**EXERCISE INSTRUCTIONS**.
Gather, from the data below, each line in which the word "part" occurs.

──────────────────────────────

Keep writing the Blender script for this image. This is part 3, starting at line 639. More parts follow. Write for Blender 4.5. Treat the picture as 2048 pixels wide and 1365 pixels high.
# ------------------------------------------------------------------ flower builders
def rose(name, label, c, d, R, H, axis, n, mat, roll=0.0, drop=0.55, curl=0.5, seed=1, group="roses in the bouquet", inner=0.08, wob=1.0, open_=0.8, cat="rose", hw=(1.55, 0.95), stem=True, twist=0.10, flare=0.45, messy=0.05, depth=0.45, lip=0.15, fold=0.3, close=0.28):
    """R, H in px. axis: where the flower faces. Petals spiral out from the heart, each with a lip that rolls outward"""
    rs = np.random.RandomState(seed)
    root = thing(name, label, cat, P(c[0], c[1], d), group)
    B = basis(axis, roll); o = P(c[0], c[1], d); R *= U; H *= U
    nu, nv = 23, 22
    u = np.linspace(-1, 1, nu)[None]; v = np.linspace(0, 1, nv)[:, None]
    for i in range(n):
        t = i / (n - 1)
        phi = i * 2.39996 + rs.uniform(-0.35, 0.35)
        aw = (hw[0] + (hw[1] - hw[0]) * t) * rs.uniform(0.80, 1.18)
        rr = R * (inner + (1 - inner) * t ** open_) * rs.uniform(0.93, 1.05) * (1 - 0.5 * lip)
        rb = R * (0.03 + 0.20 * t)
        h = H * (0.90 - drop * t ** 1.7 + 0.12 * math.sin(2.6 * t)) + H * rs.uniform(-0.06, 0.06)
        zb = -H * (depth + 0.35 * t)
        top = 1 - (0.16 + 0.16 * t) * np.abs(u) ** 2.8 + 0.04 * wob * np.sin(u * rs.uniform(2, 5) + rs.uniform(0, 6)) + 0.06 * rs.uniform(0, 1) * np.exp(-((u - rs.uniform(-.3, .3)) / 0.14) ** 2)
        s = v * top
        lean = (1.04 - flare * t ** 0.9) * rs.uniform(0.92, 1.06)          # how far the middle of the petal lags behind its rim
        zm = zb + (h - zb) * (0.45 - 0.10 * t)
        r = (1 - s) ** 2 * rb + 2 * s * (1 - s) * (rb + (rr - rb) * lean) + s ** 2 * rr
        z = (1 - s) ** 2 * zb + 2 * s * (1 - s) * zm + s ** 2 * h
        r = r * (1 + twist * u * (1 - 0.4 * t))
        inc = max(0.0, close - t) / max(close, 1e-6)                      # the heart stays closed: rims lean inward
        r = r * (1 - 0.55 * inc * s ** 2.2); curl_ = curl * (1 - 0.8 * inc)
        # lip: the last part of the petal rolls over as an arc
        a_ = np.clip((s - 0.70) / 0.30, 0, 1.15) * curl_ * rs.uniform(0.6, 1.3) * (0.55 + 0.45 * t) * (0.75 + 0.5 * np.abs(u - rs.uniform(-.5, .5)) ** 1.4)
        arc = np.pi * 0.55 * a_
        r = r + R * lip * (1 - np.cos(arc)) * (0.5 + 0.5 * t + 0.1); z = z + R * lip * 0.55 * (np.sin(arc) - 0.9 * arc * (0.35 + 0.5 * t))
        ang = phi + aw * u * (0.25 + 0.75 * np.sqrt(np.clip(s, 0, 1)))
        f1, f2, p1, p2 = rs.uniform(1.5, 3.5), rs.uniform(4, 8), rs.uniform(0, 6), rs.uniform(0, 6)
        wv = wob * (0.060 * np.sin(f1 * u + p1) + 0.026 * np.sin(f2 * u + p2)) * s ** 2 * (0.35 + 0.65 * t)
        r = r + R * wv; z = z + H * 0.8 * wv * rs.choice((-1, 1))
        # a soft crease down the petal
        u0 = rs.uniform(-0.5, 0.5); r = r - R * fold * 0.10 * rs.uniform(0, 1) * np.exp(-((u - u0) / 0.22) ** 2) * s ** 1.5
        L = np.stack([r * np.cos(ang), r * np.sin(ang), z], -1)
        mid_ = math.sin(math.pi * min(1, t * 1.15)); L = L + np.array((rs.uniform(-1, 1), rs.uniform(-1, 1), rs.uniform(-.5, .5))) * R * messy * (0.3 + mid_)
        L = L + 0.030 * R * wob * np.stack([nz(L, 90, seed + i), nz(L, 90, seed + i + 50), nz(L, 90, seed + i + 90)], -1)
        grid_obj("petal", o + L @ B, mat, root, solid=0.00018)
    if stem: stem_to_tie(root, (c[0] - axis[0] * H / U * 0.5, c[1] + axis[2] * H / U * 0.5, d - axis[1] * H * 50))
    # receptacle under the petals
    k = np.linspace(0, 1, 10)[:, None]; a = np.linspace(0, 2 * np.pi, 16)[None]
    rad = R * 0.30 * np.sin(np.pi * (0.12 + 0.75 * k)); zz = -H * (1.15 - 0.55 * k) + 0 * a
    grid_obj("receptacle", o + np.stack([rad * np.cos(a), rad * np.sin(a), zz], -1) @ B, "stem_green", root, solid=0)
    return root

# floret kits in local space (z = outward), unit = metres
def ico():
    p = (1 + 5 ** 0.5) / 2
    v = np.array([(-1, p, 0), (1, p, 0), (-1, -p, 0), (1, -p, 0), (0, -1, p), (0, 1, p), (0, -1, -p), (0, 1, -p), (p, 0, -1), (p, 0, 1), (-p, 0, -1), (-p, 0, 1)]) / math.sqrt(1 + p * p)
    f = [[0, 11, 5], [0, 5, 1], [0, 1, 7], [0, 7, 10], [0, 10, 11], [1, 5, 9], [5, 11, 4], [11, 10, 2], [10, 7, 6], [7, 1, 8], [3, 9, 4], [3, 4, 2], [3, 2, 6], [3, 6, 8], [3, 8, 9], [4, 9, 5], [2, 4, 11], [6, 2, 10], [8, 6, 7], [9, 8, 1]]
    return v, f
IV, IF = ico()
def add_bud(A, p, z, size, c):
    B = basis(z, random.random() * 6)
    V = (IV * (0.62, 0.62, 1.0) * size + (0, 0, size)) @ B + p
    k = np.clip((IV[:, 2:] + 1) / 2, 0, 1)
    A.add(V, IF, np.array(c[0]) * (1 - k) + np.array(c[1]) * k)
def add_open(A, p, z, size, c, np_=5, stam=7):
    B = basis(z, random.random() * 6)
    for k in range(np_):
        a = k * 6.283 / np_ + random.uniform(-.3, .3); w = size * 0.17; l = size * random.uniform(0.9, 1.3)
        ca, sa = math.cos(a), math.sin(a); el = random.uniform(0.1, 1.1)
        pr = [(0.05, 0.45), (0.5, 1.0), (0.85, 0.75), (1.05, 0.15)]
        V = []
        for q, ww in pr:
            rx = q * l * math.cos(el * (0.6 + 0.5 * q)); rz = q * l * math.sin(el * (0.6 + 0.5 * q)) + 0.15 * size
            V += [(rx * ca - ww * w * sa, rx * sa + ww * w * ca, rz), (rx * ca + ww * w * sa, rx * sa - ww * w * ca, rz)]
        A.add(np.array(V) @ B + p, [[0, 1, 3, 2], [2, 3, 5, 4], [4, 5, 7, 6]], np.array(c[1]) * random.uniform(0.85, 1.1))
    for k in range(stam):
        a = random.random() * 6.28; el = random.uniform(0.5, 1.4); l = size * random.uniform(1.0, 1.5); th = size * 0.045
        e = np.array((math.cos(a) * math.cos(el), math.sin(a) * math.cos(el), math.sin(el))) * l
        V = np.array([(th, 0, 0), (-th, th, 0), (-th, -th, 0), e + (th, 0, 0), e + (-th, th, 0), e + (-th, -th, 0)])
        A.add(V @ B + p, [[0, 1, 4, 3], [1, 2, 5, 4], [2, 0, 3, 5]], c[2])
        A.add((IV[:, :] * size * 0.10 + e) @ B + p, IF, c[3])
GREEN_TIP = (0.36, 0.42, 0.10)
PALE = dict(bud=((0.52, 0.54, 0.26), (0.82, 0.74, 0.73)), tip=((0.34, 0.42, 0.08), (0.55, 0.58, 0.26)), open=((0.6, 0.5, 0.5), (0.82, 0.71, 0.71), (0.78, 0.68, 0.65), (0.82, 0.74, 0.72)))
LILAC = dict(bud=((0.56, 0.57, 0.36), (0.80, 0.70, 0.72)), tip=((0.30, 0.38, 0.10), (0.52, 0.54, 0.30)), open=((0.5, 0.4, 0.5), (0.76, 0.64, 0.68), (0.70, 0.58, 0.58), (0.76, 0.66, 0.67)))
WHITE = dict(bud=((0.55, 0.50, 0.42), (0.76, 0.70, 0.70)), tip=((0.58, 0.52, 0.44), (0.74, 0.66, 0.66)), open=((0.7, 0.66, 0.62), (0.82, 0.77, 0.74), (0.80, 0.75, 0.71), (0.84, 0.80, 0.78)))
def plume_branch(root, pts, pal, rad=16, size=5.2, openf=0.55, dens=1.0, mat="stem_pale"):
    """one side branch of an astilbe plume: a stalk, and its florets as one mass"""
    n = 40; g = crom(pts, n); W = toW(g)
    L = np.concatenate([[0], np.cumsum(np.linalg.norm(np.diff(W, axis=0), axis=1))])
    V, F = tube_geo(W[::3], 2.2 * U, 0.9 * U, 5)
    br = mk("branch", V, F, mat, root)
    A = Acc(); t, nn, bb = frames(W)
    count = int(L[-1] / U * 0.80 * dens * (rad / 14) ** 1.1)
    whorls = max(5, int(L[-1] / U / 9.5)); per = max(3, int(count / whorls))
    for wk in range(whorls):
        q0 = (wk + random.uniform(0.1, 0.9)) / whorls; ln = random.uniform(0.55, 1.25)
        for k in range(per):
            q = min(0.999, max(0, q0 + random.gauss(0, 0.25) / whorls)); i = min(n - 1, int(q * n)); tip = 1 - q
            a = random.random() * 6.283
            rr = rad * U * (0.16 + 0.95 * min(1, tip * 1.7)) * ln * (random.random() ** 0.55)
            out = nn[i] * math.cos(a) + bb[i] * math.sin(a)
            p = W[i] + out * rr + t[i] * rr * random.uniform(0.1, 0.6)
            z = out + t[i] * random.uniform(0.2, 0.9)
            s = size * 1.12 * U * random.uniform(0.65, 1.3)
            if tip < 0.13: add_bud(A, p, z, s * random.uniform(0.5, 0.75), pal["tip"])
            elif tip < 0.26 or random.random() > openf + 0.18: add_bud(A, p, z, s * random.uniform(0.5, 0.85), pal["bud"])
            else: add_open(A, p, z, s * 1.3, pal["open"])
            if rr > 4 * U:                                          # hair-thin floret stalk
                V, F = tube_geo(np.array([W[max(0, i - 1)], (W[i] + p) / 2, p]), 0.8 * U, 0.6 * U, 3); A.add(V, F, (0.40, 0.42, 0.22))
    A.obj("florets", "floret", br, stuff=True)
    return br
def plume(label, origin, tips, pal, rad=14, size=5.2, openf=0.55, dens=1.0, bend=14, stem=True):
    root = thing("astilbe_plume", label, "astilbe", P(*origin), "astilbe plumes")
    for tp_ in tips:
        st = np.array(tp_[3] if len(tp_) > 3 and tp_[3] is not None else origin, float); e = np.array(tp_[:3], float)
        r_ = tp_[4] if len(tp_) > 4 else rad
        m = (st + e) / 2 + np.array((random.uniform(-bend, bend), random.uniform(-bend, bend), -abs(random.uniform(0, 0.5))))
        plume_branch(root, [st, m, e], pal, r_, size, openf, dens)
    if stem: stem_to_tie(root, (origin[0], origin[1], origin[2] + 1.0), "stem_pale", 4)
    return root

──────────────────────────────

**IN RESPONSE**.
Keep writing the Blender script for this image. This is part 3, starting at line 639. More parts follow. Write for Blender 4.5. Treat the picture as 2048 pixels wide and 1365 pixels high.
        # lip: the last part of the petal rolls over as an arc